__WHAT TO PRODUCE__: Write out the listing, please, but only from its first line through the line containing "door_frame(APO - .05, FLOOR, EZ", exactly as given and without pictures.

__SOURCE EXCERPT__:
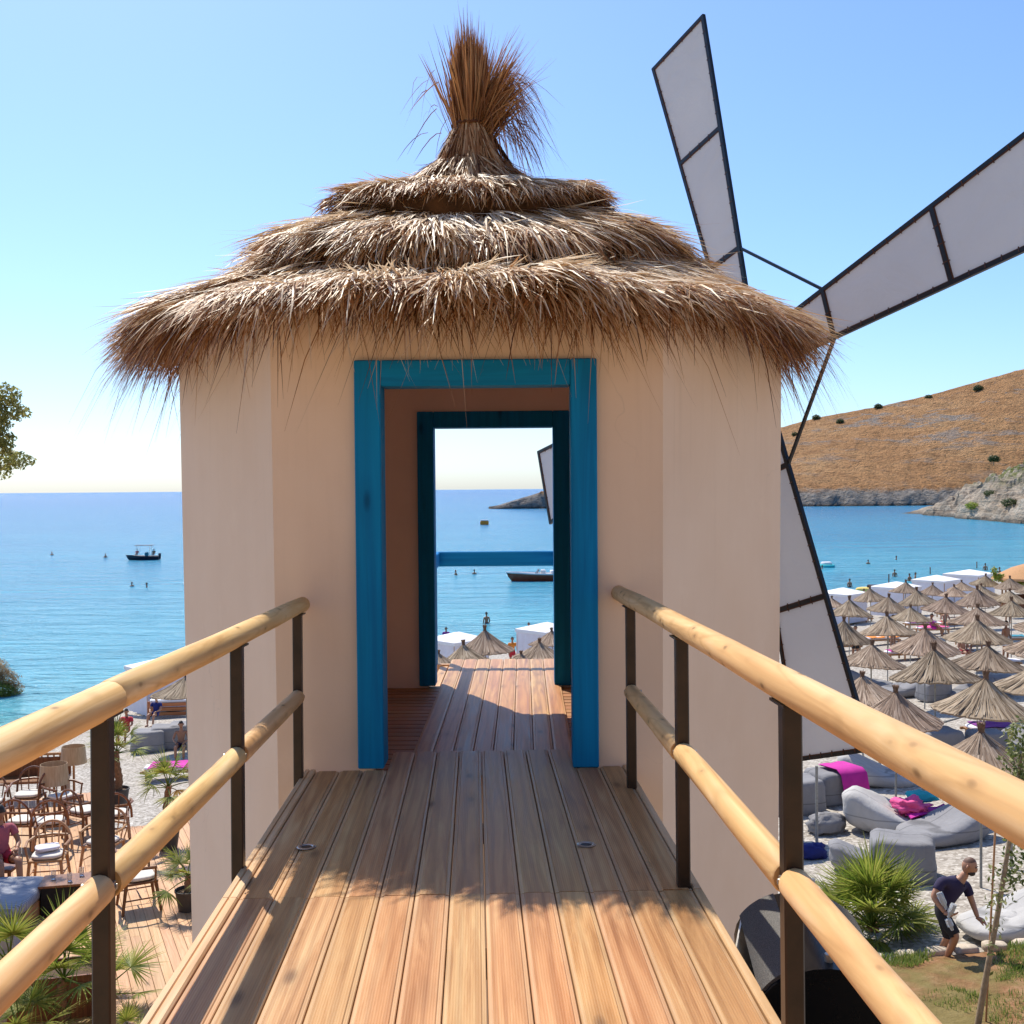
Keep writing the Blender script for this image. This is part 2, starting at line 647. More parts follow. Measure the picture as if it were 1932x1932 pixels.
def door_frame(yc, z0, z1, ln):
    w_in, fw, dep = 0.475, 0.13, 0.19
    mb = MB()
    mb.box((DX, yc, z1 - fw / 2), (2 * w_in, dep - .01, fw), bev=.006)
    fr = mb.build('door_frame', M['blue_x'] if yc < 0 else M['blue_offset'], mill, label=ln)
    for s in (-1, 1):
        MB().box((DX + s * (w_in + fw / 2), yc, (z0 + z1) / 2), (fw, dep, z1 - z0), bev=.006).build('jamb', M['blue'] if yc < 0 else M['blue_offset'], fr)


M['blue_offset'] = wood('light_offset_blue', (.002, .12, .34), (.003, .18, .47), (.006, .23, .55), 'z', .8, .6, .05, True, bump=.15, spec=.12)  # the same blue with less green, countering the warm light on this frame
M['blue_x'] = wood('blue_stained_beam', (.002, .155, .34), (.003, .225, .46), (.006, .28, .54), 'x', .8, .6, .05, True, bump=.15, spec=.12)
door_frame(-APO + .045, EZ - 1.40, EZ + .648, 'blue door frame facing the footbridge')
door_frame(APO - .05, FLOOR, EZ + .62, 'blue door frame on the seaward side')

# inner floor: cross slats, walkway planks, balcony
for i in range(27):
    y = -1.56 + i * .122
    hw = min(1.86 - abs(y) * .577 - .05, 1.8)
    MB().box((0, y, FLOOR - .035), (2 * hw, .104, .03)).build('floor_slat', M['slat'], mill)
MB().prism([(SIDE * .93 * math.cos(a), SIDE * .93 * math.sin(a)) for a in HV], FLOOR - .12, FLOOR - .06, 'z').build('floor_frame', M['slat'], mill)
plank_prof = lambda w: [(-w / 2 + .0013, -.042), (-w / 2 + .002, -.007), (-w / 2 + .0045, -.0045), (-w / 2 + .014, -.0035), (-w / 2 + .017, 0),
                        (w / 2 - .017, 0), (w / 2 - .014, -.0035), (w / 2 - .0045, -.0045), (w / 2 - .002, -.007), (w / 2 - .0013, -.042)]
pw = .1203
wm = MB().prism(plank_prof(pw), -1.28, 2.92).mesh('walkway_plank', M['deck'])
for i in range(8):
    link('walkway_plank', wm, mill, (DX + .045 + (i - 3.5) * pw, 0, FLOOR + .006 + random.uniform(-.001, .001)))
bal = MB()
for x in (-.5, 0, .5):
    bal.box((DX + x, 2.32, FLOOR - .12), (.07, 1.2, .14))
bal.box((DX, 2.9, FLOOR - .115), (1.3, .05, .16))
bo = bal.build('balcony', M['edge'], mill)
M['blue_lit'] = wood('bounce_lit_blue', (.003, .17, .46), (.005, .24, .60), (.012, .30, .66), 'x', .8, .6, .05, True, bump=.15, spec=.12)  # the same blue brightened; light bounced off the floor is in the colour
MB().box((DX, 2.93, EZ - .64), (1.5, .06, .136), bev=.008).build('balcony_rail', M['blue_lit'], bo)
for x in (-.60, .60):
    MB().box((DX + x, 2.93, (FLOOR + EZ - .70) / 2 - .03), (.07, .07, EZ - .70 - FLOOR + .05), bev=.006).build('balcony_post', M['blue'], bo)
MB().box((DX + .565, 2.33, EZ - .64), (.06, 1.14, .13), bev=.008).build('balcony_rail', M['blue_lit'], bo)
MB().box((DX - .565, 2.33, EZ - .64), (.06, 1.14, .13), bev=.008).build('balcony_rail', M['blue_lit'], bo)
MB().prism([(SIDE * .93 * math.cos(a), SIDE * .93 * math.sin(a)) for a in HV], EZ + .88, EZ + .92, 'z').build('ceiling', M['lifted_inner_plaster'], mill)

# ---------------------------------------------------------------- thatch
RCX, RCY = -0.045, 0.0                        # roof centre in tower space


def strand_mesh(name, root, dirv, length, droop, width, tint, mat, side_jit=.6, seg=3, curl=None, up_n=None):
    n = len(root)
    t = np.linspace(0, 1, seg + 1)
    L = length[:, None, None]
    p = root[:, None, :] + dirv[:, None, :] * (L * t[None, :, None])
    p[:, :, 2] -= (droop * length)[:, None] * t[None, :] ** 2
    if curl is not None:
        p += curl[:, None, :] * (t[None, :, None] ** 2) * L
    nn = np.zeros_like(dirv)
    nn[:, 2] = 1
    if up_n is not None:
        nn = up_n
    side = np.cross(dirv, nn)
    side += RNG.normal(0, side_jit, side.shape) * .5
    side -= dirv * (side * dirv).sum(1, keepdims=True)
    side /= np.linalg.norm(side, axis=1, keepdims=True) + 1e-9
    wt = np.interp(t, [0, .5, .85, 1], [1, 1, .7, .12])
    off = side[:, None, :] * (width[:, None, None] * .5 * wt[None, :, None])
    a, b = p - off, p + off
    V = np.stack([a, b], 2).reshape(-1, 3)
    base = (np.arange(n) * (seg + 1) * 2)[:, None]
    q = np.concatenate([base + np.array([[2 * i, 2 * i + 1, 2 * i + 3, 2 * i + 2]]) for i in range(seg)], 1).reshape(-1)
    me = bpy.data.meshes.new(name)
    nf = n * seg
    me.vertices.add(len(V))
    me.vertices.foreach_set('co', V.astype(np.float32).ravel())
    me.loops.add(nf * 4)
    me.loops.foreach_set('vertex_index', q.astype(np.int32))
    me.polygons.add(nf)
    me.polygons.foreach_set('loop_start', np.arange(0, nf * 4, 4, dtype=np.int32))
    at = me.attributes.new('tint', 'FLOAT', 'POINT')
    at.data.foreach_set('value', np.repeat(tint, (seg + 1) * 2).astype(np.float32))
    me.materials.append(mat)
    me.update(calc_edges=True)
    return me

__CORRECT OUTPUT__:
Keep writing the Blender script for this image. This is part 2, starting at line 647. More parts follow. Measure the picture as if it were 1932x1932 pixels.
def door_frame(yc, z0, z1, ln):
    w_in, fw, dep = 0.475, 0.13, 0.19
    mb = MB()
    mb.box((DX, yc, z1 - fw / 2), (2 * w_in, dep - .01, fw), bev=.006)
    fr = mb.build('door_frame', M['blue_x'] if yc < 0 else M['blue_offset'], mill, label=ln)
    for s in (-1, 1):
        MB().box((DX + s * (w_in + fw / 2), yc, (z0 + z1) / 2), (fw, dep, z1 - z0), bev=.006).build('jamb', M['blue'] if yc < 0 else M['blue_offset'], fr)


M['blue_offset'] = wood('light_offset_blue', (.002, .12, .34), (.003, .18, .47), (.006, .23, .55), 'z', .8, .6, .05, True, bump=.15, spec=.12)  # the same blue with less green, countering the warm light on this frame
M['blue_x'] = wood('blue_stained_beam', (.002, .155, .34), (.003, .225, .46), (.006, .28, .54), 'x', .8, .6, .05, True, bump=.15, spec=.12)
door_frame(-APO + .045, EZ - 1.40, EZ + .648, 'blue door frame facing the footbridge')
door_frame(APO - .05, FLOOR, EZ + .62, 'blue door frame on the seaward side')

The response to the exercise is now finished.